Any help or if possible some example that can help me differenciating between the both will be regarded.

Thanks in advance
  • Note: This was originally posted on 5th April 2011 at http://forums.arm.com

    @ttfn thanks for your detailed reply. Actually what I am unable to understand is that we have two groups of registers r0-r3 and r4-r11. I know that r0-r3 can be used for passing parameters while the remaining cann't. I am passing 4 arguments to the function foo called by main as in your example. Inside function foo I am doing some calculations which involve r0-r6. after return I want to have the same values in all registers as they were before calling foo. Do I need to push r4-r6 on stack before calling foo and then pop them back after return to have the same register values or it will be done automatically as they are called preserved registers. I have seen in the stack window that r0-r3 are pushed to stack, when they are used as parameters.
    I hope you got my point.
  • Note: This was originally posted on 5th April 2011 at http://forums.arm.com


      r4-r11 - protected


    And r13, r14 too, of course. To the OP - AAPCS is what you need to google for.

    Note that the rules stated above are not  any sort of 'restrictions' imposed by ARM CPU, some people get confused by this.
    All registers in ARM (except for r14 (lr) and r15 (pc)) are mutually interchangeable ("equal in rights").
    But most compilers follow the AAPCS rules to avoid compatibility problems (otherwise, it would be  difficult to link together libraries produced with different compilers, for example).
  • Note: This was originally posted on 5th April 2011 at http://forums.arm.com


    @ttfn thanks for your detailed reply. Actually what I am unable to understand is that we have two groups of registers r0-r3 and r4-r11. I know that r0-r3 can be used for passing parameters while the remaining cann't. I am passing 4 arguments to the function foo called by main as in your example. Inside function foo I am doing some calculations which involve r0-r6. after return I want to have the same values in all registers as they were before calling foo. Do I need to push r4-r6 on stack before calling foo and then pop them back after return to have the same register values or it will be done automatically as they are called preserved registers. I have seen in the stack window that r0-r3 are pushed to stack, when they are used as parameters.
    I hope you got my point.


    Confusion, confusion...
    Question #1: are you programming in 'C' (or any other high level programming language)? In this case, you don't have to take care of any registers - the compiler is designed to do this all for you. You're supposed to use variables, not registers.

    Question #2: are you programming in 'C' but want to manipulate CPU registers directly. In this case - think twice. This is a very bad thing to do, very rarely necessary and it's a road to hell 
    unless you know exactly what you're doing.
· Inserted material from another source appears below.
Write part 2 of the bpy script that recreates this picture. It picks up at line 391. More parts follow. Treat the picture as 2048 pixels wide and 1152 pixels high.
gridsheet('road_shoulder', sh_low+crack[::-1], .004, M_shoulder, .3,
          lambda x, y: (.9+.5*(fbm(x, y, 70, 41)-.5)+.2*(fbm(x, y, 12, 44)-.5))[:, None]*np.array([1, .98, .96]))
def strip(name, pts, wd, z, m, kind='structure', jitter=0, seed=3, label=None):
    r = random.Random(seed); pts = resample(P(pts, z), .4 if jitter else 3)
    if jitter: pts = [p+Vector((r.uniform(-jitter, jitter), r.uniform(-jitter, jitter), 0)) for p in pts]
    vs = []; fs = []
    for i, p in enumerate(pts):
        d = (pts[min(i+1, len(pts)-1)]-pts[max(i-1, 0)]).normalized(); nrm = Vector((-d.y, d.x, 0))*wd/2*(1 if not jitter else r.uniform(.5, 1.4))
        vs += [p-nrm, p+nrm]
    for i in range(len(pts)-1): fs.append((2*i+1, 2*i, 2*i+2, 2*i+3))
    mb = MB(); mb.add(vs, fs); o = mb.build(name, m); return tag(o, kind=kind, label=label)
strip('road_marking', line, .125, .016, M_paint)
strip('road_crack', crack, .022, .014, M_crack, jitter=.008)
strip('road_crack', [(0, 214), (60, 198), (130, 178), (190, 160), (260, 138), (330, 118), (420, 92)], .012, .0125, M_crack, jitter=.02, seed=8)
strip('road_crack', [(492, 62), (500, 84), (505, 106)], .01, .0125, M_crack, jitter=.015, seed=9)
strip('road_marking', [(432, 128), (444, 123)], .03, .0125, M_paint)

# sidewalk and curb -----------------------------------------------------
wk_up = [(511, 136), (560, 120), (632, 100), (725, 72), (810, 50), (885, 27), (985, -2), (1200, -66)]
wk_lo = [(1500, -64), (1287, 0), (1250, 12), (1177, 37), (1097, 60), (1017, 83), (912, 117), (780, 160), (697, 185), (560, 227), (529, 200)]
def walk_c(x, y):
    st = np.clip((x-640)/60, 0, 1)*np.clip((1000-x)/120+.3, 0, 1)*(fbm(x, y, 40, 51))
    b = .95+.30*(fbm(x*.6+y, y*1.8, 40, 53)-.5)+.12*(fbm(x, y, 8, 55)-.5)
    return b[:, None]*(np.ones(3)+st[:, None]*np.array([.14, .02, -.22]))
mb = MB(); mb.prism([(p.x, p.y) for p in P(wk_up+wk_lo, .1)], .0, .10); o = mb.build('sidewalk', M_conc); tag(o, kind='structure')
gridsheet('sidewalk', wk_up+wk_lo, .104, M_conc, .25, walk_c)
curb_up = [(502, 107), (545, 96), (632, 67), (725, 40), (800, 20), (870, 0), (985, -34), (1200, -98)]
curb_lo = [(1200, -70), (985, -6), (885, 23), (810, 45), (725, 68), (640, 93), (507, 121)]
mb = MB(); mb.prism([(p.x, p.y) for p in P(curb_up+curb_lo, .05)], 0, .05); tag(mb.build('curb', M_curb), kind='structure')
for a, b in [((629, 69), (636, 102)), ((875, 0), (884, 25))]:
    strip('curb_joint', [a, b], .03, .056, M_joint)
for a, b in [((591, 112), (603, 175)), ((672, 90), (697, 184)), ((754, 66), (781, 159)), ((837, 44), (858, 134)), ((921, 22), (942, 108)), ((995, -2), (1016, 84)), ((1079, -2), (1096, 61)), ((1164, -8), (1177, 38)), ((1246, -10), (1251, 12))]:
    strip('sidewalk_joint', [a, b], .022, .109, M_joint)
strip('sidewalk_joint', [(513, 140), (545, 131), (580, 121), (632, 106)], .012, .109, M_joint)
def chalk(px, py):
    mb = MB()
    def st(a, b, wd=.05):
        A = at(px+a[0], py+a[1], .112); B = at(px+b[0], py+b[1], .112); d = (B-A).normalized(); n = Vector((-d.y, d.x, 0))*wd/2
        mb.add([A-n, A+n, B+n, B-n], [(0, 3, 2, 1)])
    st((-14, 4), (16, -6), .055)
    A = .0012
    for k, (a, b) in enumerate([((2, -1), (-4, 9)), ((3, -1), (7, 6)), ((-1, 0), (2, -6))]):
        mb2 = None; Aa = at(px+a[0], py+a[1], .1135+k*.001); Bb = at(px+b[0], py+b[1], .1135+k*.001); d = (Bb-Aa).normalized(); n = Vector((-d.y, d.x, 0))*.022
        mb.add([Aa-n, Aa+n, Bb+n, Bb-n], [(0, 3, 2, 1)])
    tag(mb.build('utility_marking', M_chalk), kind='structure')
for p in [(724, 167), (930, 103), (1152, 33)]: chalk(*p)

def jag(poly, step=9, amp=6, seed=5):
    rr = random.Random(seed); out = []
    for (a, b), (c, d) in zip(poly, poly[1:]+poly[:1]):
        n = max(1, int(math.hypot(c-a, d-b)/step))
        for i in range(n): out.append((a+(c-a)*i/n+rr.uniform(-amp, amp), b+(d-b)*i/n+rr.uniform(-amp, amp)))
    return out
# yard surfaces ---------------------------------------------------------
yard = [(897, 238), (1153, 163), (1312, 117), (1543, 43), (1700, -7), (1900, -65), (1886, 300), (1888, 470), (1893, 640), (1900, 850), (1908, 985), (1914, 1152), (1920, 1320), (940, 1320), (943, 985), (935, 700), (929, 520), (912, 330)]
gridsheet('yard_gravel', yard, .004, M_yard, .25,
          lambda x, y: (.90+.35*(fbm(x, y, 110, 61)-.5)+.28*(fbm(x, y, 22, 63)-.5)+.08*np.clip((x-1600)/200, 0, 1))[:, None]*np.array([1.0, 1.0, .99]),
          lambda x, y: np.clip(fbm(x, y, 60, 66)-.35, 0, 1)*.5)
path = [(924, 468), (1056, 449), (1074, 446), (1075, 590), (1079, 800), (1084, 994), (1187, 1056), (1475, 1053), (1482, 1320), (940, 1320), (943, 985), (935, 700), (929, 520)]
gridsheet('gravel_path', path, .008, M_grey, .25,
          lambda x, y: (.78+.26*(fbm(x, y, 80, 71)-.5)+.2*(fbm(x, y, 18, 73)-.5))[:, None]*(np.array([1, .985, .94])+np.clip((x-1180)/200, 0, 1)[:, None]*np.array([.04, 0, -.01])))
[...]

    Question #3: are you using a mixture of C functions and assembly functions? This is where you have to read AAPCS and write
    your assembly code accordingly.


    Do I need to push r4-r6 on stack before calling foo and then pop them back after return to have


    The compiler must do this if the function foo() code _generated by the compiler_ happens to use these registers or the foo()
    function calls other functions which, in their turn, might use these registers.


    I have seen in the stack window that r0-r3 are pushed to stack, when they are used as parameters.


    The compiler should not be expected to save/restore r0-r3 (according to AAPCS), it might push it (temporary) if it  needs to
    but you should not rely on them being preserved. If foo() returns any value - it will be returned in r0 (or r0:r1 pair for 64 bit values).
  • Note: This was originally posted on 5th April 2011 at http://forums.arm.com

    I've not used IAR's tools, but I'm assuming it follows the AAPCS (Procedure Call Standard for the ARM Architecture).  The AAPCS can be summarized as:

      r0-r3    - parameter passing, and return value
      r4-r11 - protected
      r12  - scratch

    So what does this mean?  Well lets say you have some code like this:


    main
      ...
      BL   foo
      ...

    foo
      ...
      BX  lr


    Main() is the caller, and foo() is callee.  That is, main() is calling foo().  So the AAPCS rules say that main() must put the arguments to foo() in r0 to r3.  It can expect the return value of foo() in r0.  It can also assume that when foo() returns r4-r11 will have the same values as they did before the call.

    Foo() can assume its arguments are in r0-r3, and it knows it must put its return value in r0.  It also knows that it can corrupt r12, using it as a scratch register.  For r4-r11, foo() can use these registers - BUT ONLY IF IT RESTORES THE ORIGINAL VALUES BEFORE RETURNING.